● WHAT NEEDS TO BE DONE: Drop the pictures from the entries below, then reproduce the rest exactly.
=======
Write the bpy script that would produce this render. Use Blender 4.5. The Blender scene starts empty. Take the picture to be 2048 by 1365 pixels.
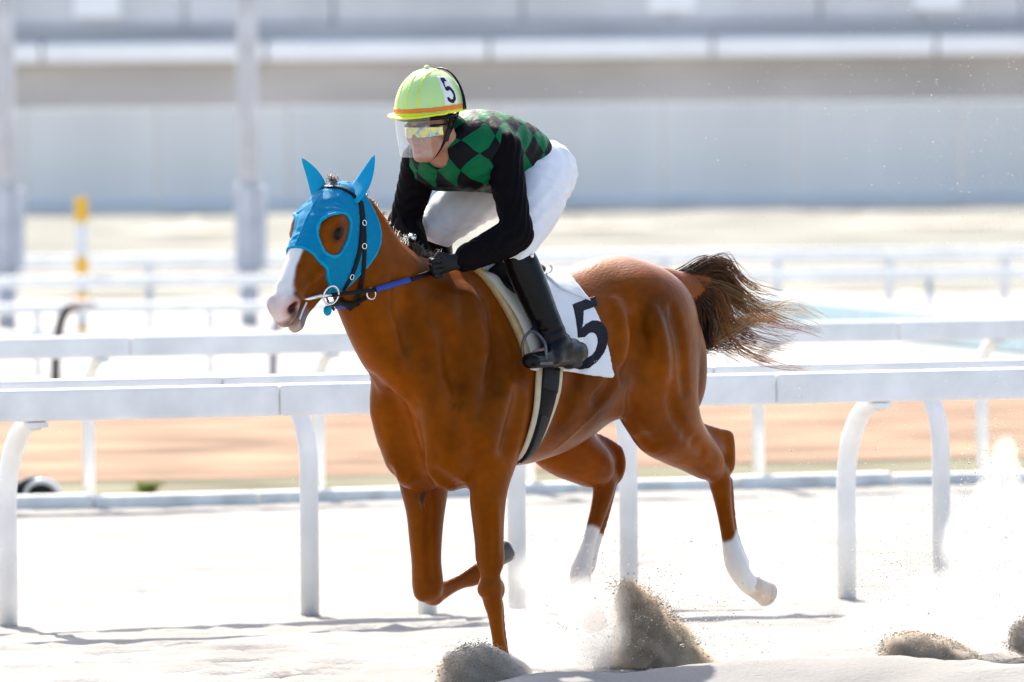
import bpy, bmesh, math, random
import numpy as np
from mathutils import Vector, Matrix
random.seed(5); np.random.seed(5)
SC = bpy.context.scene
COL = SC.collection
PI = math.pi

# ------------------------------------------------------------------ camera, sky, sun, exposure
HC = 2.25                      # camera height
FPX = 20800.0                  # focal length in pixels of a 2048 px wide frame
HORIZON = 200.0
ROLL = -0.009
PITCH = math.atan((682.5 - HORIZON) / FPX)
cam_d = bpy.data.cameras.new('camera')
cam_d.lens = FPX / 2048.0 * 36.0
cam_d.sensor_width = 36.0
cam_d.clip_start = 1.0
cam_d.clip_end = 3000.0
cam_d.dof.use_dof = True
cam_d.dof.focus_distance = 39.9
cam_d.dof.aperture_fstop = 4.6
CAM = bpy.data.objects.new('camera', cam_d)
COL.objects.link(CAM)
CAM_M = Matrix.Translation((0, 0, HC)) @ Matrix.Rotation(PI / 2 - PITCH, 4, 'X') @ Matrix.Rotation(ROLL, 4, 'Z')
CAM.matrix_world = CAM_M
SC.camera = CAM

SUN_EL = math.radians(43.0)
SUN_AZ = math.radians(-14.0)   # from +Y towards +X; the sun stands behind the scene, a little to the left
SUN_DIR = Vector((math.sin(SUN_AZ) * math.cos(SUN_EL), math.cos(SUN_AZ) * math.cos(SUN_EL), math.sin(SUN_EL)))
W = bpy.data.worlds.new('World')
SC.world = W
W.use_nodes = True
nt = W.node_tree
sky = nt.nodes.new('ShaderNodeTexSky')
sky.sky_type = 'NISHITA'
sky.sun_disc = False
sky.sun_elevation = SUN_EL
sky.sun_rotation = SUN_AZ
sky.altitude = 50
sky.air_density = 1.0
sky.dust_density = 3.0
sky.ozone_density = 1.0
bg = nt.nodes['Background']
nt.links.new(sky.outputs['Color'], bg.inputs['Color'])
bg.inputs['Strength'].default_value = 0.15
sun_d = bpy.data.lights.new('sun', 'SUN')
sun_d.energy = 5.0
sun_d.angle = math.radians(0.53)
sun_d.color = (1.0, 0.95, 0.87)
SUN = bpy.data.objects.new('sun', sun_d)
COL.objects.link(SUN)
SUN.rotation_euler = SUN_DIR.to_track_quat('Z', 'Y').to_euler()

vs = SC.view_settings
vs.view_transform = 'Standard'
vs.look = 'None'
vs.exposure = 1.17
vs.gamma = 1.0
vs.use_curve_mapping = False
SC.render.engine = 'CYCLES'
SC.cycles.use_denoising = True
SC.cycles.max_bounces = 8
SC.cycles.volume_bounces = 3
SC.cycles.transparent_max_bounces = 12
SC.cycles.caustics_reflective = False
SC.cycles.caustics_refractive = False
SC.cycles.volume_step_rate = 1.0

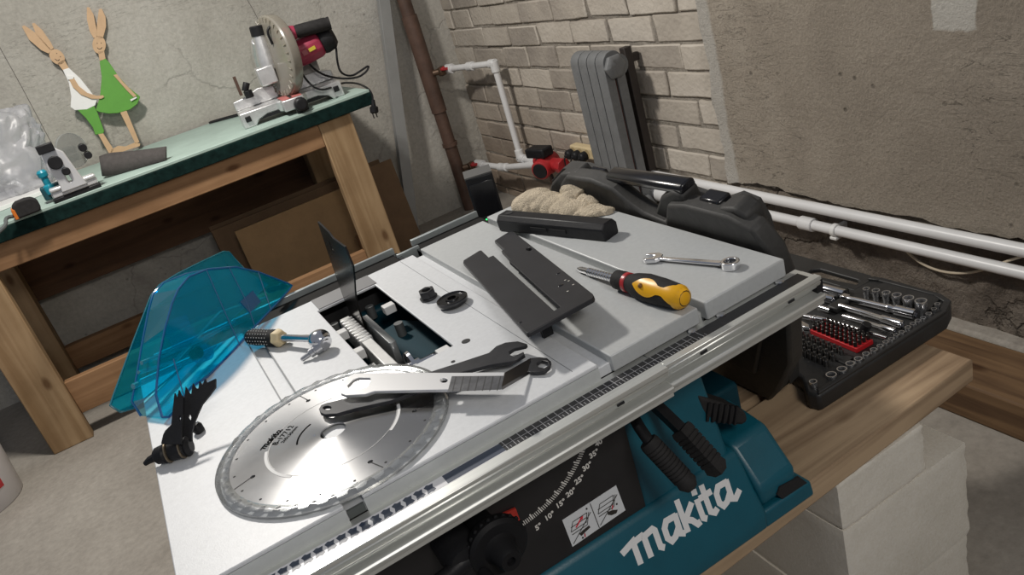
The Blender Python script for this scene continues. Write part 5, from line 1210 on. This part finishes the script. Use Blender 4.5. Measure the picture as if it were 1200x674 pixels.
# ---- blue transparent blade guard lying over the back left corner of the table
zb_ = zm(120, 290, 3.065)
G0 = T(198, 490); G1 = T(342, 341); gd_ = (G1 - G0); gd_.z = 0; gd_.normalize(); gb = V((-gd_.y, gd_.x, 0))
lean = .22; gu = (EZ * math.cos(lean) + gb * math.sin(lean)); gn = gd_.cross(gu).normalized()
if gn.dot(gb) < 0: gn = -gn
def Gu(pts, off=0): return [PP(*zb_(x, y), G0 + EZ * .003 + gn * off, gn) for x, y in pts]
blu = clear('blue_clear_plastic', (.22, .84, .95), .06, .08, 0.15, (.0, .68, .86), (.06, .66, .94), .28)
blue_e = clear('blue_plastic_edge', (.03, .30, .66), .3, .12, .45, (.02, .26, .60))
t = thing('blade_guard', 'large transparent blue plastic blade guard leaning at the table left corner', 'blade guard', (G0 + G1) / 2)
NP = [(215, 610), (192, 530), (203, 400), (225, 290), (250, 200), (272, 150), (310, 105), (380, 78), (480, 70), (560, 88), (665, 128), (682, 137), (672, 152), (640, 187), (545, 287), (470, 372), (380, 462), (320, 502), (262, 590), (240, 612)]
RPn = [(28, 568), (40, 530), (110, 340), (175, 172), (205, 135), (270, 95), (350, 55), (435, 15), (455, 16), (480, 45), (525, 92), (600, 150), (520, 240), (400, 350), (260, 470), (110, 580), (65, 592)]
IP = [(150, 625), (106, 555), (122, 470), (142, 350), (165, 230), (182, 168), (220, 128), (300, 96), (400, 76)]
pN = Gu(NP); pR = Gu(RPn, .075); pI = Gu(IP, .055)
def clampz(P): 
    for p_ in P: p_.z = max(p_.z, TZ + .0015)
    return P
for P in (pN, pR, pI): clampz(P)
MB().prism(pN, gn * .0022).build('side_panel', blu, t, smooth=False)
MB().prism(pR, gn * .0022).build('side_panel', blu, t, smooth=False)
b = MB()
nn = [pN[i] for i in (0, 1, 2, 3, 4, 5, 6, 7, 8)]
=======
● CORRECT RESPONSE:
Write the bpy script that would produce this render. Use Blender 4.5. The Blender scene starts empty. Take the picture to be 2048 by 1365 pixels.
import bpy, bmesh, math, random
import numpy as np
from mathutils import Vector, Matrix
random.seed(5); np.random.seed(5)
SC = bpy.context.scene
COL = SC.collection
PI = math.pi

# ------------------------------------------------------------------ camera, sky, sun, exposure
HC = 2.25                      # camera height
FPX = 20800.0                  # focal length in pixels of a 2048 px wide frame
HORIZON = 200.0
ROLL = -0.009
PITCH = math.atan((682.5 - HORIZON) / FPX)
cam_d = bpy.data.cameras.new('camera')
cam_d.lens = FPX / 2048.0 * 36.0
cam_d.sensor_width = 36.0
cam_d.clip_start = 1.0
cam_d.clip_end = 3000.0
cam_d.dof.use_dof = True
cam_d.dof.focus_distance = 39.9
cam_d.dof.aperture_fstop = 4.6
CAM = bpy.data.objects.new('camera', cam_d)
COL.objects.link(CAM)
CAM_M = Matrix.Translation((0, 0, HC)) @ Matrix.Rotation(PI / 2 - PITCH, 4, 'X') @ Matrix.Rotation(ROLL, 4, 'Z')
CAM.matrix_world = CAM_M
SC.camera = CAM

SUN_EL = math.radians(43.0)
SUN_AZ = math.radians(-14.0)   # from +Y towards +X; the sun stands behind the scene, a little to the left
SUN_DIR = Vector((math.sin(SUN_AZ) * math.cos(SUN_EL), math.cos(SUN_AZ) * math.cos(SUN_EL), math.sin(SUN_EL)))
W = bpy.data.worlds.new('World')
SC.world = W
W.use_nodes = True
nt = W.node_tree
sky = nt.nodes.new('ShaderNodeTexSky')
sky.sky_type = 'NISHITA'
sky.sun_disc = False
sky.sun_elevation = SUN_EL
sky.sun_rotation = SUN_AZ
sky.altitude = 50
sky.air_density = 1.0
sky.dust_density = 3.0
sky.ozone_density = 1.0
bg = nt.nodes['Background']
nt.links.new(sky.outputs['Color'], bg.inputs['Color'])
bg.inputs['Strength'].default_value = 0.15
sun_d = bpy.data.lights.new('sun', 'SUN')
sun_d.energy = 5.0
sun_d.angle = math.radians(0.53)
sun_d.color = (1.0, 0.95, 0.87)
SUN = bpy.data.objects.new('sun', sun_d)
COL.objects.link(SUN)
SUN.rotation_euler = SUN_DIR.to_track_quat('Z', 'Y').to_euler()

vs = SC.view_settings
vs.view_transform = 'Standard'
vs.look = 'None'
vs.exposure = 1.17
vs.gamma = 1.0
vs.use_curve_mapping = False
SC.render.engine = 'CYCLES'
SC.cycles.use_denoising = True
SC.cycles.max_bounces = 8
SC.cycles.volume_bounces = 3
SC.cycles.transparent_max_bounces = 12
SC.cycles.caustics_reflective = False
SC.cycles.caustics_refractive = False
SC.cycles.volume_step_rate = 1.0

The Blender Python script for this scene continues. Write part 5, from line 1210 on. This part finishes the script. Use Blender 4.5. Measure the picture as if it were 1200x674 pixels.
# ---- blue transparent blade guard lying over the back left corner of the table
zb_ = zm(120, 290, 3.065)
G0 = T(198, 490); G1 = T(342, 341); gd_ = (G1 - G0); gd_.z = 0; gd_.normalize(); gb = V((-gd_.y, gd_.x, 0))
lean = .22; gu = (EZ * math.cos(lean) + gb * math.sin(lean)); gn = gd_.cross(gu).normalized()
if gn.dot(gb) < 0: gn = -gn
def Gu(pts, off=0): return [PP(*zb_(x, y), G0 + EZ * .003 + gn * off, gn) for x, y in pts]
blu = clear('blue_clear_plastic', (.22, .84, .95), .06, .08, 0.15, (.0, .68, .86), (.06, .66, .94), .28)
blue_e = clear('blue_plastic_edge', (.03, .30, .66), .3, .12, .45, (.02, .26, .60))
t = thing('blade_guard', 'large transparent blue plastic blade guard leaning at the table left corner', 'blade guard', (G0 + G1) / 2)
NP = [(215, 610), (192, 530), (203, 400), (225, 290), (250, 200), (272, 150), (310, 105), (380, 78), (480, 70), (560, 88), (665, 128), (682, 137), (672, 152), (640, 187), (545, 287), (470, 372), (380, 462), (320, 502), (262, 590), (240, 612)]
RPn = [(28, 568), (40, 530), (110, 340), (175, 172), (205, 135), (270, 95), (350, 55), (435, 15), (455, 16), (480, 45), (525, 92), (600, 150), (520, 240), (400, 350), (260, 470), (110, 580), (65, 592)]
IP = [(150, 625), (106, 555), (122, 470), (142, 350), (165, 230), (182, 168), (220, 128), (300, 96), (400, 76)]
pN = Gu(NP); pR = Gu(RPn, .075); pI = Gu(IP, .055)
def clampz(P): 
    for p_ in P: p_.z = max(p_.z, TZ + .0015)
    return P
for P in (pN, pR, pI): clampz(P)
MB().prism(pN, gn * .0022).build('side_panel', blu, t, smooth=False)
MB().prism(pR, gn * .0022).build('side_panel', blu, t, smooth=False)
b = MB()
nn = [pN[i] for i in (0, 1, 2, 3, 4, 5, 6, 7, 8)]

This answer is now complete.